Frank Features – Little Vignettes

In my father’s USNA 20th class reunion yearbook Dad wrote how his best man gave this wedding toast , “May all your troubles be little ones.” Dad’s end cap to that toast 20 years and 12 kids later was all my troubles were little ones(kids)! This toast has come to be part of our tradition at our family weddings!

Faith

My father kept a home office in our basement. When I was young I remember a paper thumbtacked to the door. In my father’s writing, the title on the paper read, “Why I believe in God“. The #1 Reason was God bringing my mother into his life after he had lost his first wife and had five young children to care for. I would often stop at the door to read those reasons over and over again.

Later in his life, Dad would ask Gary and I questions about Bible passages he was reading. He would often talk about his favorite Bible passage from Matt 22 – the greatest commandment relative to how to live that out in real life. He really wanted to know how to love God and how to love his neighbor.
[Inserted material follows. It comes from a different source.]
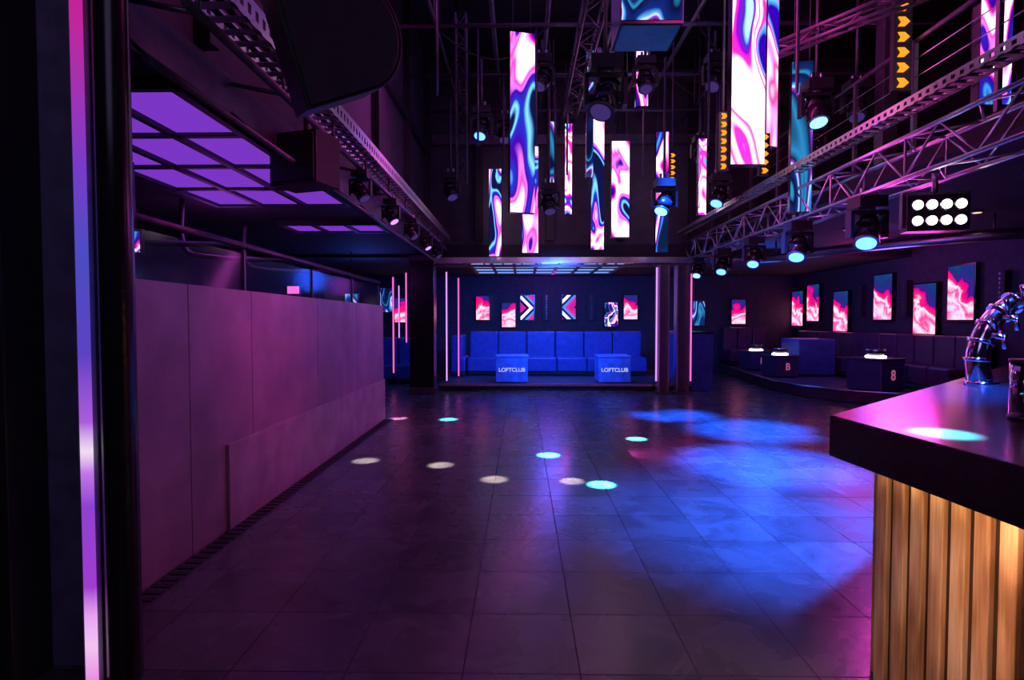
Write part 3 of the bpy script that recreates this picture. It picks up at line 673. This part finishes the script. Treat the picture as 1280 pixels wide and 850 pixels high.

“Teacher, which is the greatest commandment in the Law?”

 Jesus replied: “‘Love the Lord your God with all your heart and with all your soul and with all your mind. This is the first and greatest commandment.  And the second is like it: ‘Love your neighbor as yourself.  All the Law and the Prophets hang on these two commandments.

Learning and Logic

Dad was a life long learner. In the 2000s USNA class websites were in operation. There he was in his 80’s leading and operating his class of 42 website.

Down in his basement, he had a stationary bike for exercise that he rode into his late 80s. Posted on the wall in front were revolving posters of Spanish vocabulary and conjugated verbs as he continued to work on his Spanish for the trips he took to support work going on in Puerto Rico and the Dominican Republic.

Placed throughout our basement walls near our heating systems are his handwritten logs of maintenance and repair as well as hand-drawn diagrams of the systems so Dad could troubleshoot issues.

Tomorrow will be Dad’s 99th Birthday. I can’t even convey how many more of these little pieces of his life have impacted mine. This I do know, He sure loved God, his wife, and his kids and that has given great advantage not only to my siblings and me but also to the second and third generation.

So I guess after all the wedding toast continues to pass. May all your troubles be little ones. Thanks Dad.

1981- USNA Graduation with
Dad and my brother Frank

One Comment

  1. yvonne yvonne

    I never thought about what it would be like to live in a house I grew up in. I can imagine seeing those notes by your father would bring a smile – and a sense of gratitude that he has left you equipped to carry on with what he knew. Kinda like touching the past, reaching back and being able to ask him for his advice. I think we can look at what others leave behind and label it clutter – and maybe it is!. Makes me want to be more intentional about what I have laying around for others to find.